MacLellan on facing McPhee in Stanley Cup Final: 'It's a little awkward'

LAS VEGAS—One of the more intriguing storylines of this year’s Stanley Cup Final centers on a couple of men who make their living behind the scenes: Brian MacLellan of the Caps and his counterpart with the Golden Knights, George McPhee.

They’ve known each other for 40-plus years, dating back to their time as bantam teammates in Canada. And, starting Monday, they’ll be on opposing sides, with hockey’s Holy Grail at stake.  

Caps fans, of course, are familiar with McPhee’s work. He served as GM in Washington from 1997-2014 and drafted 13 players who are currently on the Caps’ roster. McPhee was also the Caps’ rookie GM the last time the franchise appeared in the Final 20 years ago.

But here’s what Caps fans might not know about the connection that MacLellan and McPhee share:

  • They were born in a few months apart in 1958 in Ontario.
  • They captured the Canadian Jr. A championship as members of the 1977-78 Guelph Platers.
  • Both were on scholarship at Bowling Green from 1978-1982.
  • They played together with the New York Rangers in 1985-86.
  • And, finally, they worked side-by-side in Washington from 2000-2014. After working his way up from the scouting ranks, MacLellan replaced his managerial mentor, who had been let go following a disappointing season.

 

“It's kind of a weird experience,” MacLellan said. “We kind of have been texting back and forth how strange it feels to have this line up the way it has. It's a little awkward, but it's going to be a fun experience, I hope.”

At one point, MacLellan got choked up when talking about his relationship with McPhee, who’ll become the first GM in the expansion era to face a former team of which he served as GM.

“We played junior together and then we both went to Bowling Green on scholarships, so we lived together,” he said, fighting back tears. “It was fun.”

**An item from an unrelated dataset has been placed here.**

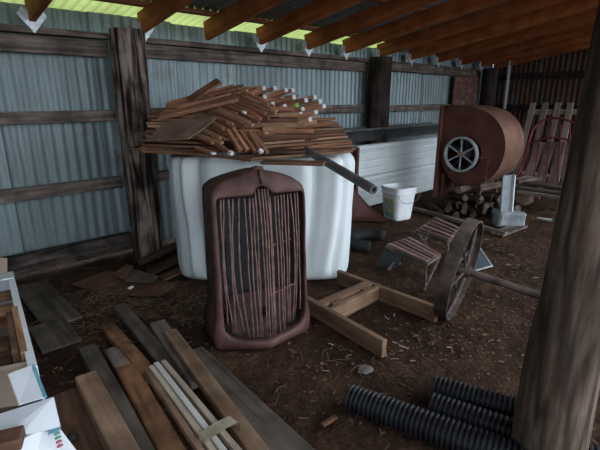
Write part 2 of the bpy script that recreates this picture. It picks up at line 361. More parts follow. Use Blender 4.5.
# wall timbers
def trim(n, x0, x1, z, W, T, y, mat='old_wood'):
    o = board('trim_%d' % n, (x0, y, z), (x1, y, z), T, W, mat, warp=.008); struct(o)
trim(1, -2.4, 1.78, 2.165, .05, .12, 4.47)          # plate cap
trim(2, -2.4, 1.78, 2.10, .135, .05, 4.50)
trim(3, 2.05, 5.68, 2.165, .05, .12, 4.47)
trim(4, 2.05, 5.68, 2.11, .13, .05, 4.50)
trim(5, 6.02, 9.3, 2.165, .15, .09, 4.48)
trim(6, -2.4, 1.78, 1.485, .105, .05, 4.50)
trim(7, 2.05, 5.68, 1.49, .115, .05, 4.50)
trim(8, 6.02, 9.3, 1.475, .105, .05, 4.50)
trim(9, -2.4, 1.78, .83, .115, .05, 4.50)
trim(10, 2.05, 9.3, .83, .115, .05, 4.50)
trim(11, -2.4, 1.80, .235, .17, .10, 4.46, 'sill_wood')
for k, z in ((12, 2.10), (13, 1.45), (14, .8)):
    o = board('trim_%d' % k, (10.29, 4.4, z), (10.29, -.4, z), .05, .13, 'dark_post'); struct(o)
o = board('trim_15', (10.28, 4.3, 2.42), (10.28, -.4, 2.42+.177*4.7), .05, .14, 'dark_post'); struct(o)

# posts
def log_post(name, x, y, z0, z1, r0, r1, mat, label, lumps=.012, flat=1.0, lean=(0, 0), seed=0, parts=None):
    bm = bmesh.new(); n = 28; rows = 34; rings = []
    for k in range(rows):
        t = k/(rows-1); z = z0+(z1-z0)*t; r = r0+(r1-r0)*t; ring = []
        for i in range(n):
            a = 2*PI*i/n; d = Vector((math.cos(a), math.sin(a), 0))
            q = r*(1+.05*math.cos(2*a+1)) + lumps*noise.noise(Vector((d.x*2+seed, d.y*2, z*1.1))) + lumps*.6*noise.noise(Vector((d.x*7+seed, d.y*7, z*1.8)))
            ring.append(bm.verts.new((d.x*q+lean[0]*t, d.y*q*flat+lean[1]*t, z-z0)))
        rings.append(ring)
    for a, b in zip(rings, rings[1:]):
        for i in range(n): bm.faces.new((a[i], a[(i+1) % n], b[(i+1) % n], b[i]))
    bm.faces.new(rings[0]); bm.faces.new(rings[-1])
    o = link(name, bm, mat, smooth=True); o.location = (x, y, z0)
    return tag(o, label, 'post')
log_post('wooden_post', 1.90, 4.29, -.05, 2.20, .150, .145, 'post_wood', 'weathered cracked log post between the two sheets of tin wall, left of the white tank', .02, seed=3)
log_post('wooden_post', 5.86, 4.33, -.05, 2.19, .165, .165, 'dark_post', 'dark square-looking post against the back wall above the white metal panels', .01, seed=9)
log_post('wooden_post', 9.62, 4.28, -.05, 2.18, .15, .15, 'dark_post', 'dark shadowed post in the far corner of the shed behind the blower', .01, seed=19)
_p = at_z(544, 463, 0)
fp = log_post('wooden_post', _p.x, _p.y, -.05, 3.10, .153, .088, 'front_post_wood', 'large smooth foreground log post at the right edge, with wavy grain', .016, seed=5, lean=(.03, -.03))
def bmtube(name, a, b, r, mat, parent=None):
    bm = bmesh.new(); tube(bm, a, b, r); return link(name, bm, mat, parent)
# conduit + rusty panel at far corner
_a = at_x(507, 80, 10.2); pst = board('pale_upright', (10.2, _a.y, 2.36), (10.2, _a.y, 1.35), .09, .04, 'galv'); tag(pst, 'pale narrow upright strip standing out in the far dark corner', 'board')
bm = bmesh.new(); prism(bm, [(8.42, 4.44, 2.0), (9.45, 4.44, 2.0), (9.45, 4.44, 1.0), (8.42, 4.44, 1.0)], (0, .02, 0))
tag(link('rusty_sheet', bm, 'rust_panel'), 'flaking rusty red panel hanging on the back wall above the blower', 'panel')

# rafters with brackets
ORD = ['first', 'second', 'third', 'fourth', 'fifth', 'sixth', 'seventh', 'eighth', 'ninth', 'tenth', 'eleventh', 'twelfth', 'thirteenth', 'fourteenth', 'fifteenth', 'sixteenth', 'seventeenth', 'eighteenth', 'nineteenth', 'twentieth', 'twenty-first']
RX = [1.16, 2.12, 2.86, 3.58, 4.38, 5.14, 5.95, 6.82, 7.70, 8.57, 9.43, 10.2]
for i, X in enumerate(RX):
    D = .19
    ya, yb = 4.47, -.55
    def rz(y): return roofz(y)-.045
    o = board('rafter', (X, ya, rz(ya)), (X, yb, rz(yb)), .05, D, 'rafter', warp=0)
    nb = ' with a pale metal bracket at its foot' if i not in (2, 11) else ' with no bracket at its foot'
    tag(o, 'orange-brown rafter%s, %s from the left' % (nb, ORD[i]), 'rafter', 'sloping rafters under the roof')
    if i not in (2, 11):
        # diamond shaped tie plate folded round the foot of the rafter, in world coordinates then parented
        bm = bmesh.new(); zb = rz(4.40)-D
        for s in (-1, 1):
            prism(bm, [(X+s*.028, 4.398, zb+.085), (X+s*.072, 4.398, zb+.10), (X+s*.112, 4.398, zb+.045), (X, 4.398, zb-.095), (X, 4.398, zb-.005), (X+s*.028, 4.398, zb-.005)], (0, .005, 0))
        bk = link('tie_plate', bm, 'galv', o); bpy.context.view_layer.update(); bk.matrix_parent_inverse = o.matrix_world.inverted()
        bk['label'] = 'pale galvanised tie plate'
# purlins
for k, y in enumerate((4.30, 3.25, 2.2, 1.15, .1)):
    o = board('purlin', (-2.5, y, roofz(y)), (10.25, y, roofz(y)), .10, .042, 'purlin', warp=0, roll=0)
    tag(o, '%s orange roof board lying across the rafters, counted from the back wall' % ORD[k], 'board', 'boards across the rafters')

# ================================================================ TANK
TC = Vector((0.722, -0.692, 0))*(-0.335) + Vector((0.692, 0.722, 0))*4.17
TANK_RZ = math.atan2(-0.692, 0.722)
def tank():
    hw, hd, Ht = .800, .50, 1.14
    r = root('plastic_tank', TC, 'large milky white ribbed plastic tank carrying the pile of boards', 'tank', TANK_RZ)
    bm = bmesh.new(); n = 160; rows = 40; rings = []
    def plan(t):
        c, s = math.cos(t), math.sin(t); e = 2/6.0
        return Vector((hw*math.copysign(abs(c)**e, c), hd*math.copysign(abs(s)**e, s), 0))
    for k in range(rows):
        q = k/(rows-1); ring = []
        if q < .1: z = .0+q*.6; ins = .06*(1-q/.1)**2
        elif q > .88: u = (q-.88)/.12; z = Ht-.10+.10*math.sin(u*PI/2); ins = .10*(1-math.cos(u*PI/2))
        else: z = .06+(q-.1)/.78*(Ht-.16); ins = 0
        for i in range(n):
            t = 2*PI*(i+.5)/n; p = plan(t); d = Vector((p.x/hw**1.2, p.y/hd**1.2, 0)).normalized()
            rib = 0
            if abs(p.y) > hd*.80:
                for c0, wd, am in ((-.68, .030, -.045), (-.60, .030, .03), (-.50, .03, -.05), (-.36, .06, .03), (.06, .07, -.07), (.28, .045, .035), (.40, .035, -.05), (.56, .05, .035), (.66, .03, -.04)):
                    cc = c0 + .05*math.sin((z-.2)*2.2)*(1 if c0 > 0 else -.2)
                    rib += am*math.exp(-((p.x-cc)/wd)**2)
                rib += .055*(1-(p.x/hw)**2)*math.sin(min(1, z/Ht*1.1)*PI*.55)
            else: rib = .02*math.cos(p.y*22)
            env = min(1, z/.12)
            v = p - d*ins + d*rib*env + d*.012*noise.noise(Vector((p.x*2, p.y*2, z*3)))
            v.z = z + (.03*math.cos(p.x*5+1) if q > .95 else 0)
            v.x *= 1+.035*(z/Ht-.6)
            ring.append(bm.verts.new(v))
        rings.append(ring)
    for a, b in zip(rings, rings[1:]):
        for i in range(n): bm.faces.new((a[i], a[(i+1) % n], b[(i+1) % n], b[i]))
    bm.faces.new(rings[0])
    # top: concentric
    last = rings[-1]
    for s in (.8, .5, .2):
        ring = [bm.verts.new((v.co.x*s, v.co.y*s, Ht+.0)) for v in rings[-1]]
        for i in range(n): bm.faces.new((last[i], last[(i+1) % n], ring[(i+1) % n], ring[i]))
        last = ring
    bm.faces.new(last)
    link('tank_body', bm, 'poly', r, smooth=True)
    bm = bmesh.new()
    tube(bm, (-.1, .1, Ht-.005), (-.1, .1, Ht+.012), .12, n=24)
    link('filler_cap', bm, 'poly', r)
tank()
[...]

MacLellan also acknowledged that the two weren’t as tight—for a time, at least—after he replaced McPhee four years ago. McPhee also hinted at some strain, though he said the two men had dinner at the most recent GM’s meetings.

“Not as close, I don't think,” MacLellan said of his relationship with McPhee following McPhee’s dismissal. “A little bit of communication here and there. But I think it just took a little time for things to evolve. I think he needed a break from the game, needed a break from how it went down for him here and it just took time.”

When the two negotiated during last year’s expansion draft, which saw McPhee pluck promising you blueliner Nate Schmidt from Washington’s roster, MacLellan said the two old friends keep things “businesslike.”

“He was all business,” MacLellan said. “He wasn’t giving in on anything.”

Although McPhee drafted most of the core players who delivered the Caps to this year’s Final, MacLellan also deserves credit for getting this team over the second round hump. Among his first acquisitions were defensemen Matt Niskanen and Brooks Orpik, a pair of vets that helped shore up a shaky defense. MacLellan also added forwards T.J. Oshie and Lars Eller via trade in recent seasons and, this year, added defenseman Michal Kempny, a particularly shrewd move that bolstered a blue line that needed a little tightening.

As weird as the next few days will be for MacLellan as he faces his old friend, it figures to even more strange for McPhee, who will look down from the GM’s suite on Monday and see not one, but two teams that he built on the ice. McPhee also pilfered a handful of current and former front office employees from Caps, including Goalie Coach Dave Prior, while building the Golden Knights.

Indeed, the history between MacLellan and McPhee runs deep. But for the next couple of weeks, they’ll put aside their decades-old friendship as their clubs battle for the NHL’s ultimate prize.